Blog: Record Store Day 2012

I’m usually quite skeptical at the idea of certain calendar days in the year being named for the particular cause of an organisation. They intend to raise awareness, but the more that keep cropping up the less effective each becomes.

That being said, Record Store Day, celebrated last Saturday (21st April), is rather more worthwhile because it is based on substance. Artists and record labels put out limited edition album and single releases with the aim of attracting music fans young and old towards record shops and the vinyl format. It’s an idea which emerged in the US in 2007, but now has over 230 participating stores in the UK.

A number of items of interest appeared when RSD published the full list of limited edition releases for 2012, however the release I particularly had my eyes set on was the Coldplay Up With The Birds/UFO 7″ single adorned with red Parlophone paper sleeve. Luckily, after queuing at Crusin Records in Welling from just before 9am, I managed to get one.

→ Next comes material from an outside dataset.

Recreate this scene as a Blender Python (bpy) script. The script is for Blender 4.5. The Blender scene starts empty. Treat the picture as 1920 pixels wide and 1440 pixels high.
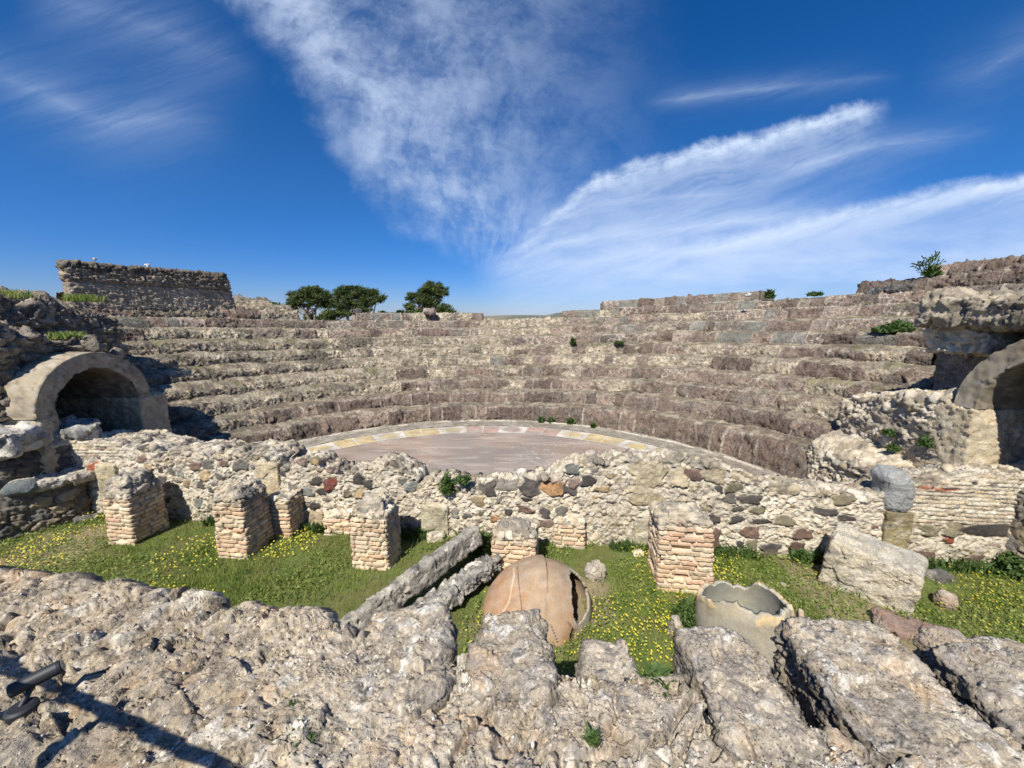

Considering only 2,000 of the singles were released worldwide, with 500 made available in the UK, the store was fortunate to have obtained two copies. They didn’t take too long to shift; I took the first and the customer behind me took the second!

Having caught the bug, I travelled up to Rough Trade East on Brick Lane to experience RSD in one of the UK’s most well-known record shops, knowing that Keane were billed to make an in-store appearance later in the day. I have to say that considering the hype, Rough Trade fell short of expectations as a record shop; items were surprisingly hard to find, being categorised by the nationality of the artists. Perhaps that’s the way they do it, but it seemed unnecessarily complicated.

Keane, on the other hand, didn’t disappoint. Despite on the day only consisting of singer Tom Chaplin and pianist Tim Rice-Oxley, the soft-rockers from Sussex gave a faultless performance of numerous hits and a couple of new songs from the upcoming album ‘Strangeland’. Chaplin really does have a great voice, and Rice-Oxley’s piano playing explains how successful they’ve been in the absence of guitars.